#### [Written instruction]
Count every line of the listing where the string "image" occurs, and reply with the count alone.

(begin)

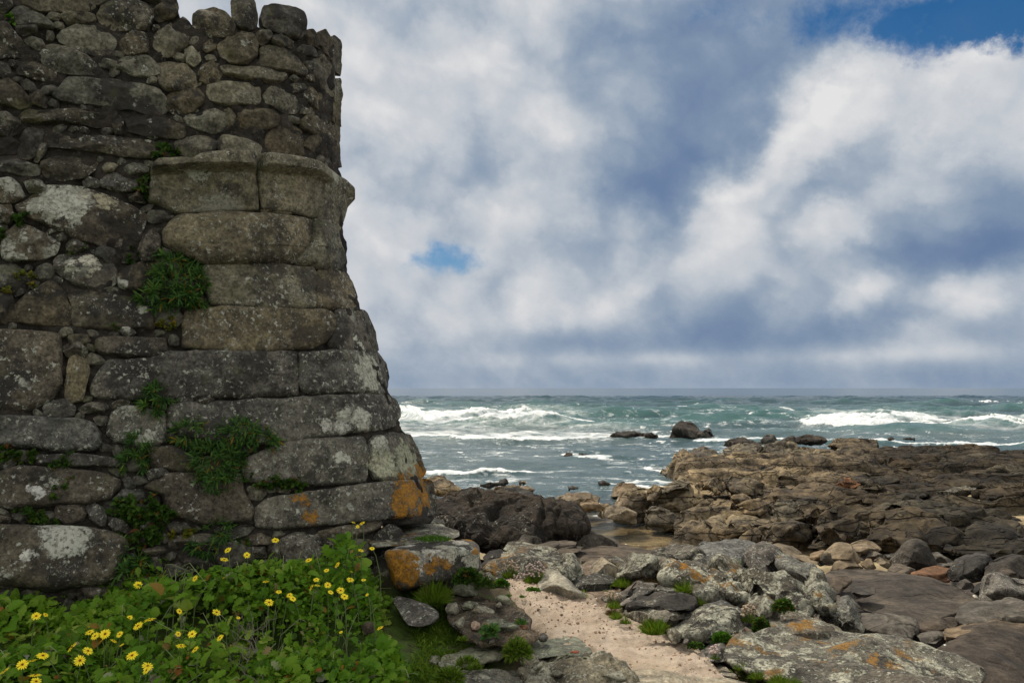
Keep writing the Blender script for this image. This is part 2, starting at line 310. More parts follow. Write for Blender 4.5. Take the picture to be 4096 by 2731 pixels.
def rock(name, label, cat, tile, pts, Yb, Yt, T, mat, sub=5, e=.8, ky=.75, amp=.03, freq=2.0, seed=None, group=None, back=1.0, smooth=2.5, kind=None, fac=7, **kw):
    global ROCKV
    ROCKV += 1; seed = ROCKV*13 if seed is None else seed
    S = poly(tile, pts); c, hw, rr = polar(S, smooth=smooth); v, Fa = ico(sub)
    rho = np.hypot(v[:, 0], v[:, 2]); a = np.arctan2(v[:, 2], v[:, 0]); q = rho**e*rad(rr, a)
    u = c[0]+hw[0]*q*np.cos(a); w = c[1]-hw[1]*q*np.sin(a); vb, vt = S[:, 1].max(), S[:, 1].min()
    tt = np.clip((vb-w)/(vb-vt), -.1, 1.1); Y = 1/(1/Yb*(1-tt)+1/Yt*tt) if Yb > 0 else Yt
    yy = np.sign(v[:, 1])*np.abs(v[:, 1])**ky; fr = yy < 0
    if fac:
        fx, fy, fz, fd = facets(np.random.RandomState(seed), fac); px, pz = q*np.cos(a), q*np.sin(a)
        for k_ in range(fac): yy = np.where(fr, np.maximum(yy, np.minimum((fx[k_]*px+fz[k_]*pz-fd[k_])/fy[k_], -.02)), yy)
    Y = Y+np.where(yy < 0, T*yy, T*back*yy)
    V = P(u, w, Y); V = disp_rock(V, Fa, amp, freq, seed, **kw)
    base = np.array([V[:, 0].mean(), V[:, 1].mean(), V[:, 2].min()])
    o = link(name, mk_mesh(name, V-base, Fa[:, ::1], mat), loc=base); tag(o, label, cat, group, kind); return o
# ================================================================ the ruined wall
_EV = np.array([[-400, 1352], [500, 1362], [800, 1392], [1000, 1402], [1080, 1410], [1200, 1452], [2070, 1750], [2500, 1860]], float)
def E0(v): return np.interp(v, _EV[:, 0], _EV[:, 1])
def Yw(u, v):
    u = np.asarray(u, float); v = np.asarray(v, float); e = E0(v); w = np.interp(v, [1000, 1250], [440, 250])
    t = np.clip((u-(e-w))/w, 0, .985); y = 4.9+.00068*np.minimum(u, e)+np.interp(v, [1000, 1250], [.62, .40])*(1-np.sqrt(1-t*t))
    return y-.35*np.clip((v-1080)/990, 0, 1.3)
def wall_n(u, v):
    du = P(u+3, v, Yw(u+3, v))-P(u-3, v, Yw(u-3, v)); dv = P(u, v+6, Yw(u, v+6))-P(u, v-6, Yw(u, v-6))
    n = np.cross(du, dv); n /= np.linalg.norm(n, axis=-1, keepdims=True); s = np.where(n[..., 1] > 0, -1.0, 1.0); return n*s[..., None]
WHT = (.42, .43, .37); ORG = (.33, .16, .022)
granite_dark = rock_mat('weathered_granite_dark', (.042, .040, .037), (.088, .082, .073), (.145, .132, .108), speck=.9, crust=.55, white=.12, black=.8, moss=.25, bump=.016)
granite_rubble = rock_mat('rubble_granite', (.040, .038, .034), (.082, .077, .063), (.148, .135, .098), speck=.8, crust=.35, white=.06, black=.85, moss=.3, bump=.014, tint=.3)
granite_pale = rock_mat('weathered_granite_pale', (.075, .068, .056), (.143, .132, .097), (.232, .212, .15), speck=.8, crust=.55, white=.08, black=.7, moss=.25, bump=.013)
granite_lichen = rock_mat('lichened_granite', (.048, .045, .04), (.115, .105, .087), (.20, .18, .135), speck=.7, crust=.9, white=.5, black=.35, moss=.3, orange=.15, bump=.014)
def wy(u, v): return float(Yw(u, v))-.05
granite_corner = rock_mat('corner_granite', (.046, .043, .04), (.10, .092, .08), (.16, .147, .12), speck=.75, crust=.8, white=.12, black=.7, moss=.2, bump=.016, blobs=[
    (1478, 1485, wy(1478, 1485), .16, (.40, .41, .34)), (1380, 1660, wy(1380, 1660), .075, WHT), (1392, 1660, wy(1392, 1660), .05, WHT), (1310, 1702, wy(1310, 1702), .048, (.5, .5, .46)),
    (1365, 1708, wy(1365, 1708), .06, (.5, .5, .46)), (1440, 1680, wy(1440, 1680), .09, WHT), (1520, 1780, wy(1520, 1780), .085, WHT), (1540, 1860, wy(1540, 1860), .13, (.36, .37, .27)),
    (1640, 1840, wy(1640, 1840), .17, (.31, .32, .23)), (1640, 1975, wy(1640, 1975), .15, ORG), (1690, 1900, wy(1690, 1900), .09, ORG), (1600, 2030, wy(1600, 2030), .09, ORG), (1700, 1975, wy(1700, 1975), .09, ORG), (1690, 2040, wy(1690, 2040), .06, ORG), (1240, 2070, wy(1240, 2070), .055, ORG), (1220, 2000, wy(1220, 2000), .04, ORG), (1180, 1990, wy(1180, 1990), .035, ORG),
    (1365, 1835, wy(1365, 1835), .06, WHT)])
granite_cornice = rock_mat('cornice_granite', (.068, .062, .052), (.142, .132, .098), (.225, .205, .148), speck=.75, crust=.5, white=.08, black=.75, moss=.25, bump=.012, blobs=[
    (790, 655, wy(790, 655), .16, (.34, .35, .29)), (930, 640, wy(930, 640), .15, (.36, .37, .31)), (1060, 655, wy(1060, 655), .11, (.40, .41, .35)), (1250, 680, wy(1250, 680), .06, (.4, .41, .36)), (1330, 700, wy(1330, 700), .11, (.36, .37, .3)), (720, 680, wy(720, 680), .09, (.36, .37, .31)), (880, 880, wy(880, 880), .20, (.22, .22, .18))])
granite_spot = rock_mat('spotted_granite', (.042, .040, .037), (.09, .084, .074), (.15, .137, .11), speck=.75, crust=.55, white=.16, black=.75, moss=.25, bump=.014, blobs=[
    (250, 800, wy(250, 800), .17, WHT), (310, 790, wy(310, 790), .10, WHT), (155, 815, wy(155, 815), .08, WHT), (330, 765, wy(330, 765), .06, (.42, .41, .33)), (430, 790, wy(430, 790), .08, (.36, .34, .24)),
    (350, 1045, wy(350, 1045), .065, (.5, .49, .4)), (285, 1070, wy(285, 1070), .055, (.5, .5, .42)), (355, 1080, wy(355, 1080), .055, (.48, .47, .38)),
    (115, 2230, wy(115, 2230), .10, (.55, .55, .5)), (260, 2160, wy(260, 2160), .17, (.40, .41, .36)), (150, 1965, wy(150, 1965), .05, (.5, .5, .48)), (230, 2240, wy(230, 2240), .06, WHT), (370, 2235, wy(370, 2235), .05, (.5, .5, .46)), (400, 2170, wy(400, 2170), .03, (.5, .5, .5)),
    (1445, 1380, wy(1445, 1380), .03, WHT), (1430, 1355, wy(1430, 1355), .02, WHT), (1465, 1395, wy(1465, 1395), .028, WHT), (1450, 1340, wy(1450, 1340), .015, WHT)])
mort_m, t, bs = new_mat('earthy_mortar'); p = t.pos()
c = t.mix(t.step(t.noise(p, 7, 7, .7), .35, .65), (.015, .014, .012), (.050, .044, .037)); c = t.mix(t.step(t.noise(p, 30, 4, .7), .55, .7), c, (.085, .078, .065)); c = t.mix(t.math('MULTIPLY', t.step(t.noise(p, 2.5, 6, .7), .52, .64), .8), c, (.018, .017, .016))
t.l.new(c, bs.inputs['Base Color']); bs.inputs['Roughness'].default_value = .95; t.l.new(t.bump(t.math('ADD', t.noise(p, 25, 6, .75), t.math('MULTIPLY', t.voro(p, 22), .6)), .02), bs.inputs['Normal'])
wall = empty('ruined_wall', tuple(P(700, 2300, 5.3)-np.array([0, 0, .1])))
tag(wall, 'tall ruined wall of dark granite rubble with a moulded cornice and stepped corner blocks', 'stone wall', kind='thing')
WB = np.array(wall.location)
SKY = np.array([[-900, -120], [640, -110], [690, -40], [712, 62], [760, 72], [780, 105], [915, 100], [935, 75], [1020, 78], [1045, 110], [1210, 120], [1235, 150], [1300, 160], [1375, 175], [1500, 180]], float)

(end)
(begin)

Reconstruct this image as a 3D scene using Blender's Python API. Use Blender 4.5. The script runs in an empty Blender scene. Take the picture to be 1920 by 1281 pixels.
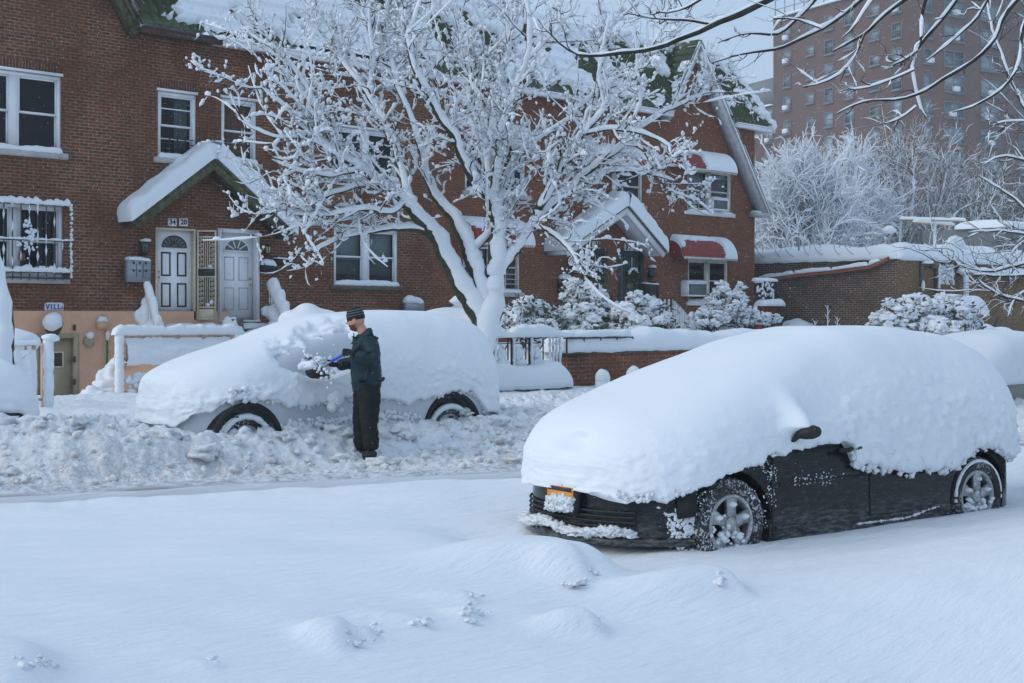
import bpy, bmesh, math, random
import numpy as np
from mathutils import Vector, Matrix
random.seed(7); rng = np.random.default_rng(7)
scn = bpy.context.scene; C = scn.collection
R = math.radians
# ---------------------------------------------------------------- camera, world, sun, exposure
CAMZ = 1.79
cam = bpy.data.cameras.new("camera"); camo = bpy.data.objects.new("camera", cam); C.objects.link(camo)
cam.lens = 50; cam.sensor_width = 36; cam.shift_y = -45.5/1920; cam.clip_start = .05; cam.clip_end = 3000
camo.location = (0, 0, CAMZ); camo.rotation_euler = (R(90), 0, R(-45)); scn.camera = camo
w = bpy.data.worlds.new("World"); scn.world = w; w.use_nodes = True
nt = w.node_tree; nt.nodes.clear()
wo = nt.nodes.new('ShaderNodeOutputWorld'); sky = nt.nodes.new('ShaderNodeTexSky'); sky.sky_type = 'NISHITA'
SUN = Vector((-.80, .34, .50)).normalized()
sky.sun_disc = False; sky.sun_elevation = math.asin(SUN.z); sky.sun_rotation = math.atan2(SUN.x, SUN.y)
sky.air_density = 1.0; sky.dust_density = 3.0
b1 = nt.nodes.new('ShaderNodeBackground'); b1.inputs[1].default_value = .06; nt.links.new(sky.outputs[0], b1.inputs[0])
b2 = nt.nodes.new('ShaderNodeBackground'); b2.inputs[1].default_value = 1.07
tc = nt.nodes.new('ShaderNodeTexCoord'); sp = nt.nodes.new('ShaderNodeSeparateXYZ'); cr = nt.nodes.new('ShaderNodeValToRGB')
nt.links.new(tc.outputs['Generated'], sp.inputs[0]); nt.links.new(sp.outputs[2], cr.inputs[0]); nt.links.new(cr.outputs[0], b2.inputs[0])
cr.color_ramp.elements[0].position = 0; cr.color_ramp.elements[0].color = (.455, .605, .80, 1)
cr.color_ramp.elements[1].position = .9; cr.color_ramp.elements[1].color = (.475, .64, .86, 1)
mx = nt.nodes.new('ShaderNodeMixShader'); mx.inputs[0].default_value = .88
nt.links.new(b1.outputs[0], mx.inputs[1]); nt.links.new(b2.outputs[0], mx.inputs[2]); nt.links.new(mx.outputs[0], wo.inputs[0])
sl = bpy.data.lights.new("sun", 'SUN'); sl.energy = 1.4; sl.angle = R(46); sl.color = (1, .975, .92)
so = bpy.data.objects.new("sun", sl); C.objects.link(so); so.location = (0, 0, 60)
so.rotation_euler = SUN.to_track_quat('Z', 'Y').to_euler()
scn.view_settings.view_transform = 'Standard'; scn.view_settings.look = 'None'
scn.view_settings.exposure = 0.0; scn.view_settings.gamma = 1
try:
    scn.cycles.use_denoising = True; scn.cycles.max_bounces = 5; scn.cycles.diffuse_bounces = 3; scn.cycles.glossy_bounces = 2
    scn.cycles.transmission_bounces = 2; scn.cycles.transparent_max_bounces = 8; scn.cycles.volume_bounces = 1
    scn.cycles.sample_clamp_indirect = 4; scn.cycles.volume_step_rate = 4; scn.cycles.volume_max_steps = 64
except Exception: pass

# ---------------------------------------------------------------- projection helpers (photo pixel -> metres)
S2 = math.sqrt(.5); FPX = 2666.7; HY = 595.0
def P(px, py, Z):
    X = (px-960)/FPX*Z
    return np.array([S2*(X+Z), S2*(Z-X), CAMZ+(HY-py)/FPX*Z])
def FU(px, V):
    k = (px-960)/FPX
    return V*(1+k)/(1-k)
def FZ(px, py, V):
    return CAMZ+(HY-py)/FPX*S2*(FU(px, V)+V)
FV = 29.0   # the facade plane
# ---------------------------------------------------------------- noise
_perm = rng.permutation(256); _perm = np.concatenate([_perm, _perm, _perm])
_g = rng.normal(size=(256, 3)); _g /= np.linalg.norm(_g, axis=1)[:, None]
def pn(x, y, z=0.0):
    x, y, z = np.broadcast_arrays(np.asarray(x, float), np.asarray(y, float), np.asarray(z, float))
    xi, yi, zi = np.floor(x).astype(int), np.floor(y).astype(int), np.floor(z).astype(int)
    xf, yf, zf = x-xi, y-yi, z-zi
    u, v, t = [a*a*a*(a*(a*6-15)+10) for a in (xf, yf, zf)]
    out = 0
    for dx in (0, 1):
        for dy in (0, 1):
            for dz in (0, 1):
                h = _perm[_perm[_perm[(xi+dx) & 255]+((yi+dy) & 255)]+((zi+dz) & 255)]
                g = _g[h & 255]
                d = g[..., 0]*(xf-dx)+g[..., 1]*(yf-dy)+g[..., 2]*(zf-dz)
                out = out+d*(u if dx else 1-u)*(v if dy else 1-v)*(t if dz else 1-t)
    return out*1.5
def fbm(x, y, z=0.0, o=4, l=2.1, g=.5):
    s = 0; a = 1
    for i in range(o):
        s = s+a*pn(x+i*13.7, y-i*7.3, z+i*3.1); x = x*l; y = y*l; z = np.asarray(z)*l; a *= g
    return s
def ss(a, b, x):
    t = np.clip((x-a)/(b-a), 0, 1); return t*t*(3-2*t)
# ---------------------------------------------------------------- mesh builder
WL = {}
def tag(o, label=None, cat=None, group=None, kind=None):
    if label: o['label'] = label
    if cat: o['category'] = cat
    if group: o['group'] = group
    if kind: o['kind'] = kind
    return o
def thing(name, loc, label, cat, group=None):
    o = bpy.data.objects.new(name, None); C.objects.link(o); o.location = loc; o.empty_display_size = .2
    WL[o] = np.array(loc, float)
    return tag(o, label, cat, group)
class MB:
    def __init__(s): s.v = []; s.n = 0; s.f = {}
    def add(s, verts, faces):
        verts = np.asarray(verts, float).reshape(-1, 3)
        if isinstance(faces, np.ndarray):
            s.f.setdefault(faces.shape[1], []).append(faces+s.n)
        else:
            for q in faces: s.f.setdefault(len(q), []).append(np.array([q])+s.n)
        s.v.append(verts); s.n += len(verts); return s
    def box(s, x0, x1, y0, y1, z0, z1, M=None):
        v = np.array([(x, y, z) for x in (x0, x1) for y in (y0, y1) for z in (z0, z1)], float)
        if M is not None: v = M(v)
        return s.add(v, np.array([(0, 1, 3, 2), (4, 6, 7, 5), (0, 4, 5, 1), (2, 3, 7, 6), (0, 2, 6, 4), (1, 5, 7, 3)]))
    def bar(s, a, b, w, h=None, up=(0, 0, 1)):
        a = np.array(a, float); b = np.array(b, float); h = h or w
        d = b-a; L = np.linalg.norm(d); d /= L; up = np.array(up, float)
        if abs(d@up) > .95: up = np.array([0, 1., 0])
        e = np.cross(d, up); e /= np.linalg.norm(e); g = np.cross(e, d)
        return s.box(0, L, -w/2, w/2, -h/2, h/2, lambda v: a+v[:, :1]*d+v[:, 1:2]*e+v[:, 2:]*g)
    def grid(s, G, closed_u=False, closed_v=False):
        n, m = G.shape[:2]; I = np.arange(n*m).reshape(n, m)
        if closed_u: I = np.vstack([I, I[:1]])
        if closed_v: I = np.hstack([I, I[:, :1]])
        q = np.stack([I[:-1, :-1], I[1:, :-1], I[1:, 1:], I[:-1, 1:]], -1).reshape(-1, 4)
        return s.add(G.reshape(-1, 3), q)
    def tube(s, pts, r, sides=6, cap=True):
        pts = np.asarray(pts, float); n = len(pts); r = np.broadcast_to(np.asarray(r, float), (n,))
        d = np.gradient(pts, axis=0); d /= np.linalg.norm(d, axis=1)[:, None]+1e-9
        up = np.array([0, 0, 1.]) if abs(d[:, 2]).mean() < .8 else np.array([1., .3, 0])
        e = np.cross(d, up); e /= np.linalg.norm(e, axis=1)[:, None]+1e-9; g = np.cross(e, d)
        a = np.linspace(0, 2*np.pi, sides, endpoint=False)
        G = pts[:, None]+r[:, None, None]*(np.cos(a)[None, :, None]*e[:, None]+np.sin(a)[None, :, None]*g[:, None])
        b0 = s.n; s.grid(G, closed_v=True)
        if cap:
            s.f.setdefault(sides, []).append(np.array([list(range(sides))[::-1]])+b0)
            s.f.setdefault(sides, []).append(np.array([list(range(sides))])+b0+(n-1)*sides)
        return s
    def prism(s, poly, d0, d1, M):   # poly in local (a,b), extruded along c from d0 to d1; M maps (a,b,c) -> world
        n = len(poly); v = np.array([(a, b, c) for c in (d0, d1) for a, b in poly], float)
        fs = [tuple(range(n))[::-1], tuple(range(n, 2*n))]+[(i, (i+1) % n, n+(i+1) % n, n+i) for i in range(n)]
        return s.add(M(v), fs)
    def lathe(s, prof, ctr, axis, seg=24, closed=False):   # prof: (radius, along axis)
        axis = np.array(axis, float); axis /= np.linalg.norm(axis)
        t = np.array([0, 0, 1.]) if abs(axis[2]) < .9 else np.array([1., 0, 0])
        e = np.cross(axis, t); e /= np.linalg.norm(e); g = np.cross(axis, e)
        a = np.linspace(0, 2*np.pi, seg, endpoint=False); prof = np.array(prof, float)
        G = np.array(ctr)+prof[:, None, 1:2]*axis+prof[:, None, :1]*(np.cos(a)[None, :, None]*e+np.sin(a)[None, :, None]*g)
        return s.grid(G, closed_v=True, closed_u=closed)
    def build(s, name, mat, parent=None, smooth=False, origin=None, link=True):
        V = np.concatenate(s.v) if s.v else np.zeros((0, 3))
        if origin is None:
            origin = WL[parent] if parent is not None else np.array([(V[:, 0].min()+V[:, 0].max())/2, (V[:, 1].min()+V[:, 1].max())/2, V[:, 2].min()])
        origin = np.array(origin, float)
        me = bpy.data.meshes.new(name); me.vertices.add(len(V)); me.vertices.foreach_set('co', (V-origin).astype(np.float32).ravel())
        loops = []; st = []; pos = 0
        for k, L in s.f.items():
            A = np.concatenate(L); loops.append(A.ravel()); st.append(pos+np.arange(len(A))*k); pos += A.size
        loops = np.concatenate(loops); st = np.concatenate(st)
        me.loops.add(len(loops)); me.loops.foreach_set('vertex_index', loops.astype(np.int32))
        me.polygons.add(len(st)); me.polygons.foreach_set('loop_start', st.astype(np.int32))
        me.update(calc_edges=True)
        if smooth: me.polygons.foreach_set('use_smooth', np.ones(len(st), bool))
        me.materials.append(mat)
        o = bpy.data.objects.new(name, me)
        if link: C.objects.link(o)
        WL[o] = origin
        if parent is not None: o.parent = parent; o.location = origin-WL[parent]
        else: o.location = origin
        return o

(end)
(begin)

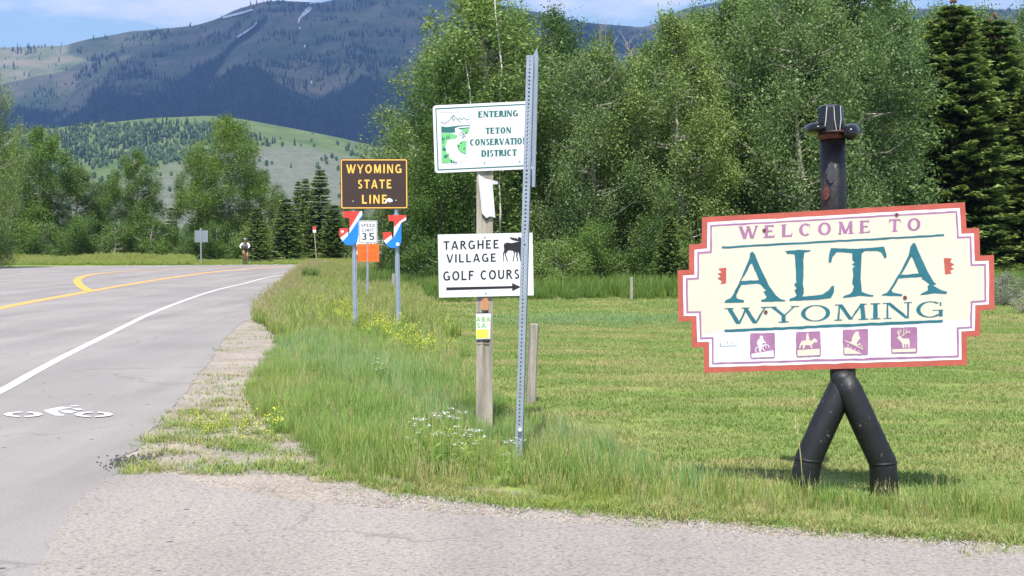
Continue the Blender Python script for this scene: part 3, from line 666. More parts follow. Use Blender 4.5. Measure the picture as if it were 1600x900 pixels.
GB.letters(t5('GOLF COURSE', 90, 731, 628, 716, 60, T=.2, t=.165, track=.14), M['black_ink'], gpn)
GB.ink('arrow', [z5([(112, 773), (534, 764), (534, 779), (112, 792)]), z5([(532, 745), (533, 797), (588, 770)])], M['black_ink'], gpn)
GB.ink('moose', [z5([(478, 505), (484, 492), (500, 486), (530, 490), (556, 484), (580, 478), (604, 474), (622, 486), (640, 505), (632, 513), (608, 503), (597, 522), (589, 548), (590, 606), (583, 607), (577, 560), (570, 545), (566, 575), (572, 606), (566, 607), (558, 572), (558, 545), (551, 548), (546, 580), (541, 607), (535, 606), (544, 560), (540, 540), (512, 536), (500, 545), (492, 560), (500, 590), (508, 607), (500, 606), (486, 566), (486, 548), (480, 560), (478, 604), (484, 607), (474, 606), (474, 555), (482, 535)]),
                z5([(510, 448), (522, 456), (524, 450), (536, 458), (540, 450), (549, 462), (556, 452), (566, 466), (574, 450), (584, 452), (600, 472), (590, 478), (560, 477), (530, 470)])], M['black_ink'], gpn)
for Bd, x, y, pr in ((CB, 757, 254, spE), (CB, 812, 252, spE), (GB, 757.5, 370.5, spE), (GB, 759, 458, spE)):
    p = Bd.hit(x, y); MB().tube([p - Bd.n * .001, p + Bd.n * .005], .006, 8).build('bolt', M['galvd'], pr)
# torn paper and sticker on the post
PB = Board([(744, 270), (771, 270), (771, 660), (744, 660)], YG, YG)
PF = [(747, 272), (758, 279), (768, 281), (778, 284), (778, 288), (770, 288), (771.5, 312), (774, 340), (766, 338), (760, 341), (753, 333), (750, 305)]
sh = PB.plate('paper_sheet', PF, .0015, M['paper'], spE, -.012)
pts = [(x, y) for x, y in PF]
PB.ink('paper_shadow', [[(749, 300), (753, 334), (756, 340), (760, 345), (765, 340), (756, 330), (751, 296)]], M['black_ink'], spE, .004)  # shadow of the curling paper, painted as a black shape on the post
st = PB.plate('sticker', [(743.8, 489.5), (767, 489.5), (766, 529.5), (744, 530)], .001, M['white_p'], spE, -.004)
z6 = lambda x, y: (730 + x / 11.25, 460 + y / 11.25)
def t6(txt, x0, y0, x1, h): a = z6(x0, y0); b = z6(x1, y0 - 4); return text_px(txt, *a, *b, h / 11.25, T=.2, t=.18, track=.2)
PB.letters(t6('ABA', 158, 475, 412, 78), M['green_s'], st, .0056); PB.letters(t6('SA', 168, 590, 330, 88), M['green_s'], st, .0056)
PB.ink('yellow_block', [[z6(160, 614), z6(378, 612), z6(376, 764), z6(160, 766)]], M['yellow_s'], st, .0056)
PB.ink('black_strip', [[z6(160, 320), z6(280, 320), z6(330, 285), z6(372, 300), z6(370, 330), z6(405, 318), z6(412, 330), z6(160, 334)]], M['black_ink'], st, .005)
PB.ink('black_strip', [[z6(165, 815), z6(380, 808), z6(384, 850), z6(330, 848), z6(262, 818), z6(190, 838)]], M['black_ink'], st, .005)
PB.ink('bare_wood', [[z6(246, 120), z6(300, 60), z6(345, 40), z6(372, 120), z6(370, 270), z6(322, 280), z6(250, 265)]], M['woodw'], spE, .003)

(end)

#### [Exercise output]
2